◆ Task prompt ◆
Retype each line exactly. Skip images.
============
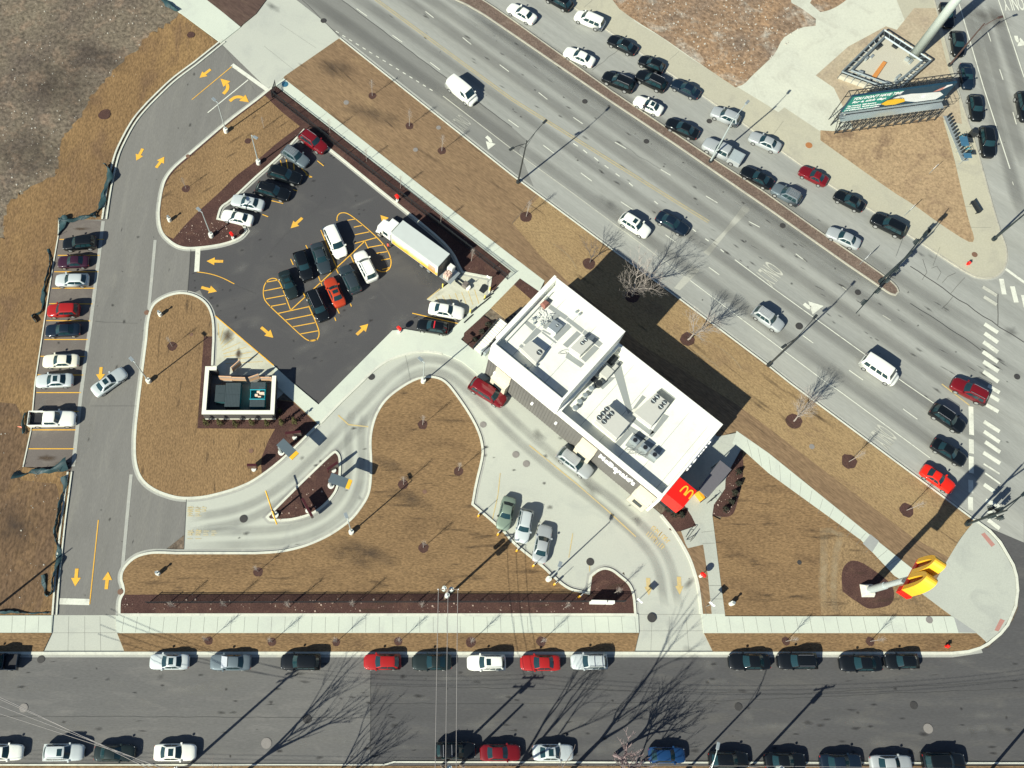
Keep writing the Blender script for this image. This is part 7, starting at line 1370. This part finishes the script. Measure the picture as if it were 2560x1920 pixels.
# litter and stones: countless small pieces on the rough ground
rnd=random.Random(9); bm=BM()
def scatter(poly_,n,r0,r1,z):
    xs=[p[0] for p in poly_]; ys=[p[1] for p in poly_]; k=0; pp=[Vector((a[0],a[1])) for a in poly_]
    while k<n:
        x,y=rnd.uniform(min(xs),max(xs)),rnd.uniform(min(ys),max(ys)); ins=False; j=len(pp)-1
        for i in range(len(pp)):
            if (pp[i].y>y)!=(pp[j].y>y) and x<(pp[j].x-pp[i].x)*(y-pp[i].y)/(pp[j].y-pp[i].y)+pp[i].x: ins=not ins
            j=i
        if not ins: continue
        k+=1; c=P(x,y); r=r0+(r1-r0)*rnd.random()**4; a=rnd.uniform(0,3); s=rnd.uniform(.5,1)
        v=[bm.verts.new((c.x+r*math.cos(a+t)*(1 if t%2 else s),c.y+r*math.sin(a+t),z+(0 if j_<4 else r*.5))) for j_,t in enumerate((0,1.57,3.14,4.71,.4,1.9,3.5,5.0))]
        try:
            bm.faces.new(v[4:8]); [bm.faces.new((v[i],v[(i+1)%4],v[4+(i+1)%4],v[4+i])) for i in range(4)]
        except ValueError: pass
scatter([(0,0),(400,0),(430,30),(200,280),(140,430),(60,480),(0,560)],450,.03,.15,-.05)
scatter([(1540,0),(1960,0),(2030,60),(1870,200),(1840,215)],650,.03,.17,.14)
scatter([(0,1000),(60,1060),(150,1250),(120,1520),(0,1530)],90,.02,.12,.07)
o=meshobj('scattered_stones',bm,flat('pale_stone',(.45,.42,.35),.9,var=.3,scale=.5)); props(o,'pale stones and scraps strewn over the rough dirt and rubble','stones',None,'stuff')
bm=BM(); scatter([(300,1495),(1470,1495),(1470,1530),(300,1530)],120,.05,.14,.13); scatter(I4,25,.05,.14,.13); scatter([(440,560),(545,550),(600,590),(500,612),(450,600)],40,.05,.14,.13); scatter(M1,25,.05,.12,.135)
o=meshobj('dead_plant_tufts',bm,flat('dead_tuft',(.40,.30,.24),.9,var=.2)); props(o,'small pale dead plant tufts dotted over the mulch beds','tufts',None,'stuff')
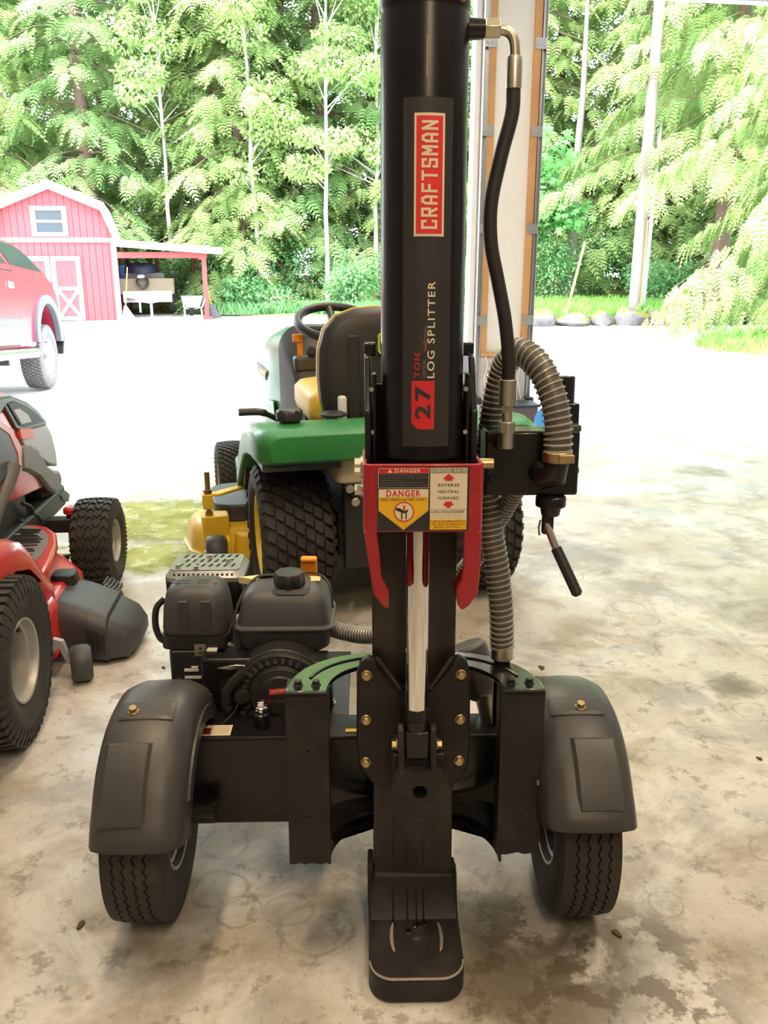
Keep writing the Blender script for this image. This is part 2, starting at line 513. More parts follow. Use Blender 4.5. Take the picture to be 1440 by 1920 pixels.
============
◆ Reply to the exercise ◆
Keep writing the Blender script for this image. This is part 7, starting at line 1370. This part finishes the script. Measure the picture as if it were 2560x1920 pixels.
# litter and stones: countless small pieces on the rough ground
rnd=random.Random(9); bm=BM()
def scatter(poly_,n,r0,r1,z):
    xs=[p[0] for p in poly_]; ys=[p[1] for p in poly_]; k=0; pp=[Vector((a[0],a[1])) for a in poly_]
    while k<n:
        x,y=rnd.uniform(min(xs),max(xs)),rnd.uniform(min(ys),max(ys)); ins=False; j=len(pp)-1
        for i in range(len(pp)):
            if (pp[i].y>y)!=(pp[j].y>y) and x<(pp[j].x-pp[i].x)*(y-pp[i].y)/(pp[j].y-pp[i].y)+pp[i].x: ins=not ins
            j=i
        if not ins: continue
        k+=1; c=P(x,y); r=r0+(r1-r0)*rnd.random()**4; a=rnd.uniform(0,3); s=rnd.uniform(.5,1)
        v=[bm.verts.new((c.x+r*math.cos(a+t)*(1 if t%2 else s),c.y+r*math.sin(a+t),z+(0 if j_<4 else r*.5))) for j_,t in enumerate((0,1.57,3.14,4.71,.4,1.9,3.5,5.0))]
        try:
            bm.faces.new(v[4:8]); [bm.faces.new((v[i],v[(i+1)%4],v[4+(i+1)%4],v[4+i])) for i in range(4)]
        except ValueError: pass
scatter([(0,0),(400,0),(430,30),(200,280),(140,430),(60,480),(0,560)],450,.03,.15,-.05)
scatter([(1540,0),(1960,0),(2030,60),(1870,200),(1840,215)],650,.03,.17,.14)
scatter([(0,1000),(60,1060),(150,1250),(120,1520),(0,1530)],90,.02,.12,.07)
o=meshobj('scattered_stones',bm,flat('pale_stone',(.45,.42,.35),.9,var=.3,scale=.5)); props(o,'pale stones and scraps strewn over the rough dirt and rubble','stones',None,'stuff')
bm=BM(); scatter([(300,1495),(1470,1495),(1470,1530),(300,1530)],120,.05,.14,.13); scatter(I4,25,.05,.14,.13); scatter([(440,560),(545,550),(600,590),(500,612),(450,600)],40,.05,.14,.13); scatter(M1,25,.05,.12,.135)
o=meshobj('dead_plant_tufts',bm,flat('dead_tuft',(.40,.30,.24),.9,var=.2)); props(o,'small pale dead plant tufts dotted over the mulch beds','tufts',None,'stuff')
Keep writing the Blender script for this image. This is part 2, starting at line 513. More parts follow. Use Blender 4.5. Take the picture to be 1440 by 1920 pixels.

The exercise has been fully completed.